Why Don't Poems Rhyme Anymore?

Posted on April 22, 2008

Slate's John Lundberg asks "Why Don't Poems Rhyme Anymore?" The article focuses on a group called The Queen's English Society, which is advocating a return to more formal verse. The Society is dead seat against modern free verse.

The President of the QES, a man named Michael George Gibson (it may be a QES requirement to use three names), recently told the British newspaper The Guardian, "For centuries word-things, called poems, have been made according to primary and defining craft principles of, first, measure, and second, alliteration and rhyme. Word-things not made according to those principles are not poems."

I'm sorry...word-things?

Anyway, the QES isn't alone.

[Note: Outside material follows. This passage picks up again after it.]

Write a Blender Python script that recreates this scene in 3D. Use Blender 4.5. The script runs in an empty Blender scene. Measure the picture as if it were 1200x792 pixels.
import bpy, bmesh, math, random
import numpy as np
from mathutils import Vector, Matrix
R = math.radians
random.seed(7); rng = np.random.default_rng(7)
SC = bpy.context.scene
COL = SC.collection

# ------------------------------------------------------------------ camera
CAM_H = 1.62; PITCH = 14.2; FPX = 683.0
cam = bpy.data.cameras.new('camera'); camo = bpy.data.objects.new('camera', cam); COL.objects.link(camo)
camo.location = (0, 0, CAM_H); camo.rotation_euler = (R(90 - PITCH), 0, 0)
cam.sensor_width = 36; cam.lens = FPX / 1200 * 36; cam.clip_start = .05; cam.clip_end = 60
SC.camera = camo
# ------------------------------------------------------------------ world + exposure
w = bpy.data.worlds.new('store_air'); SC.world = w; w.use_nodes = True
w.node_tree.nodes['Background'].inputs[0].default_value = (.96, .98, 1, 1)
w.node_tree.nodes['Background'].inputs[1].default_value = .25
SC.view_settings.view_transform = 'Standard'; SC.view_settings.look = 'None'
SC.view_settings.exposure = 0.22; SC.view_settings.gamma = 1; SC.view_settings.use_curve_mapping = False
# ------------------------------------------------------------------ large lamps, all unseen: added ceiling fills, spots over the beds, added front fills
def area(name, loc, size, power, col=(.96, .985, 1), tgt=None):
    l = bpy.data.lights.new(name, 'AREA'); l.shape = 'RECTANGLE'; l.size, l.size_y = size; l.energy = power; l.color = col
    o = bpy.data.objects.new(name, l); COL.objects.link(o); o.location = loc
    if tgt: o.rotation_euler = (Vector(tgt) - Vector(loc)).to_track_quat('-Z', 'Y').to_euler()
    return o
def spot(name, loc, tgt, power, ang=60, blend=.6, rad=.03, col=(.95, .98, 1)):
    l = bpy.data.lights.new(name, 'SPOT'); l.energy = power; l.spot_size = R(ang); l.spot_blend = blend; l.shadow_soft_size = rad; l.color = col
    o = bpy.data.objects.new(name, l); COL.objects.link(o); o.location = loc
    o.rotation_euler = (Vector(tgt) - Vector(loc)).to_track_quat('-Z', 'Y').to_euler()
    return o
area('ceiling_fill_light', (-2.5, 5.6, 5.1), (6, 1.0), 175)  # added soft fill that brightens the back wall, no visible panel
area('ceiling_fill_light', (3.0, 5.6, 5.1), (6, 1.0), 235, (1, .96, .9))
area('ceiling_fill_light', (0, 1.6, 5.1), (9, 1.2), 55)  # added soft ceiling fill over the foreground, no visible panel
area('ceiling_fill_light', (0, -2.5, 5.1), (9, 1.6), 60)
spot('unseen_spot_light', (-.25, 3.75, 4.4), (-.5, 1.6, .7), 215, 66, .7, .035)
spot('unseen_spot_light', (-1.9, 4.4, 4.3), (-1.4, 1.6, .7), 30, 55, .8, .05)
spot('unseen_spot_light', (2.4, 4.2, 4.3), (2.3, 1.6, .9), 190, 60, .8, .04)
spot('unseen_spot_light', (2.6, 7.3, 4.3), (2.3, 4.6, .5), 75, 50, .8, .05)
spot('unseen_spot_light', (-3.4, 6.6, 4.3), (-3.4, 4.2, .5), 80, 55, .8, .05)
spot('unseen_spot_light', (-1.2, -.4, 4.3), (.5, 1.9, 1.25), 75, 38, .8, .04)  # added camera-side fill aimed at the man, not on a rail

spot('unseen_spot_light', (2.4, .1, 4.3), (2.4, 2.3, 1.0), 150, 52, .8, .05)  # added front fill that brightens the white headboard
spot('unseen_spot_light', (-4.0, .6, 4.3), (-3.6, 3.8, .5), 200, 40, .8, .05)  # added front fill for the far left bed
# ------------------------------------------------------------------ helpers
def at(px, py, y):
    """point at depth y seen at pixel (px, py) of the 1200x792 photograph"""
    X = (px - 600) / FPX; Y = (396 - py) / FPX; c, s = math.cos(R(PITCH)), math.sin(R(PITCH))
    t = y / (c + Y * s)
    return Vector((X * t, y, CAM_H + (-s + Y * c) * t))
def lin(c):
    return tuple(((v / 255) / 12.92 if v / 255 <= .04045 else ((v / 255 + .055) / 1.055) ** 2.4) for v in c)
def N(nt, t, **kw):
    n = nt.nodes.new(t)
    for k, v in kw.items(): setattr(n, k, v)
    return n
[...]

Here in America, a movement called New Formalism has been pushing for a return to formal verse for decades. The poet and critic Dana Gioia in his "Notes on New Formalism" ticked off what he perceived to be the problems with contemporary free verse poetry:

"The debasement of poetic language; the prolixity of the lyric; the bankruptcy of the confessional mode; the inability to establish a meaningful aesthetic for new poetic narrative and the denial of a musical texture in the contemporary poem. The revival of traditional forms will be seen then as only one response to this troubling situation."

Ok, calling non-traditional poetry "word things" is just too funny. It's elitist and ridiculous, of course. But still funny. In fact, we think the modern poets should turn the tables on the QES and embrace the term "word things." We certainly will. Word things: they're good things.